Vrijspraak van het dragen van kleding en accessoires met naam en logo van verboden motorclub Bandidos Holland blijft niet in stand

5 december 2023

De door het gerechtshof ’s-Hertogenbosch gegeven vrijspraak van deelneming aan de voortzetting van de werkzaamheid van een verboden organisatie door het dragen van kleding en accessoires met de naam en het logo van de verbodenverklaarde Bandidos Motorcycle Club Holland, blijft niet in stand. Dat heeft de Hoge Raad vandaag geoordeeld. De Hoge Raad wijst de zaak terug naar het hof om opnieuw te worden behandeld en beoordeeld.

De zaak

In 2017 is Bandidos Holland verboden. Dit verbod is op 24 april 2020 onherroepelijk geworden. In deze zaak gaat het om een man die op 21 april 2021 naar de ingang van een gerechtsgebouw liep, terwijl hij een t-shirt en een baseballpet met de opdruk van Bandidos en een heuptasje met het 1%-teken droeg. In het gerechtsgebouw werd een zaak behandeld tegen andere Bandidos-leden.

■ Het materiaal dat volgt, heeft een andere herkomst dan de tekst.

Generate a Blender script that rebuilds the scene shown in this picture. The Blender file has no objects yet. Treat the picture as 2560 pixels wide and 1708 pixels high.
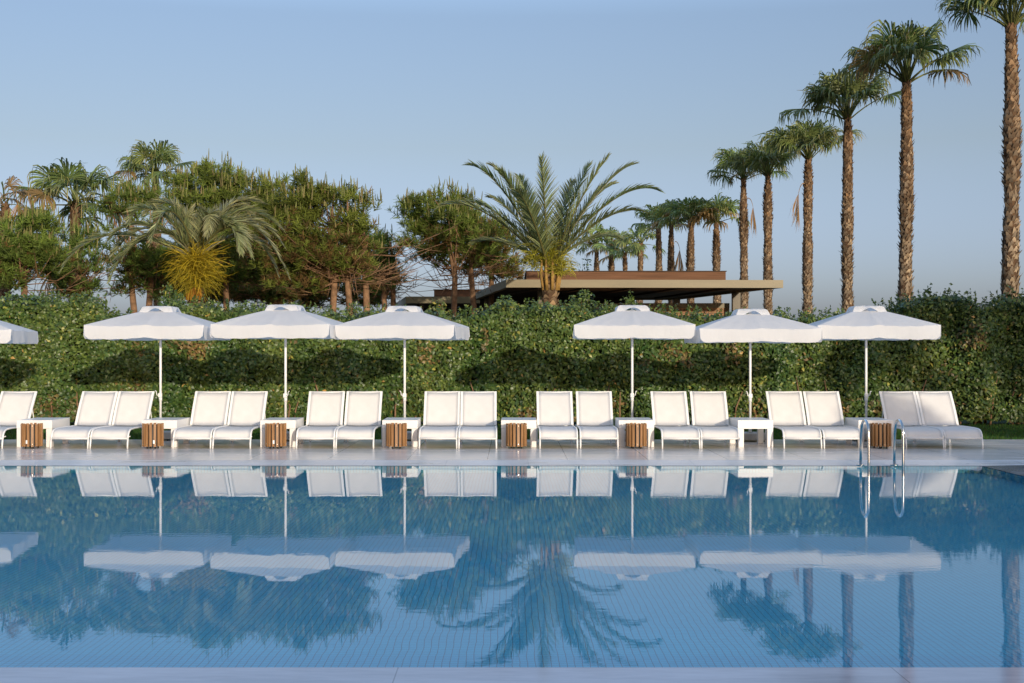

De man werd door het Openbaar Ministerie (OM) vervolgd voor voortzetting van de werkzaamheid van de verboden motorclub. De rechtbank kwam tot een veroordeling maar in hoger beroep werd de verdachte door het gerechtshof vrijgesproken.

Het Openbaar Ministerie (OM) stelde van deze vrijspraak beroep in cassatie in bij de Hoge Raad.

Cassatie(klachten)

Het OM vroeg de Hoge Raad de vrijspraak van het gerechtshof te vernietigen. De cassatieklacht was gericht tegen het oordeel van het hof dat de gedraging van de verdachte niet kan worden aangemerkt als deelneming aan de voortzetting van de werkzaamheid van een verboden organisatie (artikel 140 lid 2 van het Wetboek van Strafrecht (WvSr)).

Advies AG

De AG adviseerde de Hoge Raad op 5 september 2023 de vrijspraak niet in stand te laten.

Oordeel Hoge Raad

Het hof heeft vastgesteld dat BMC Holland in 2020 is verboden verklaard en ontbonden omdat de werkzaamheid van de motorclub in strijd is met de openbare orde. Verder heeft het hof geoordeeld dat het lopen met kleding en een tasje met de opdruk van Bandidos gezien de aard van die gedraging en de omstandigheden waaronder die heeft plaatsgevonden niet ten dienste stond aan het voortbestaan van de verboden organisatie. Volgens het hof kon de gedraging slechts worden gezien als ‘een ongerichte, individuele gedraging van een voormalig lid van de inmiddels verboden verklaarde organisatie’.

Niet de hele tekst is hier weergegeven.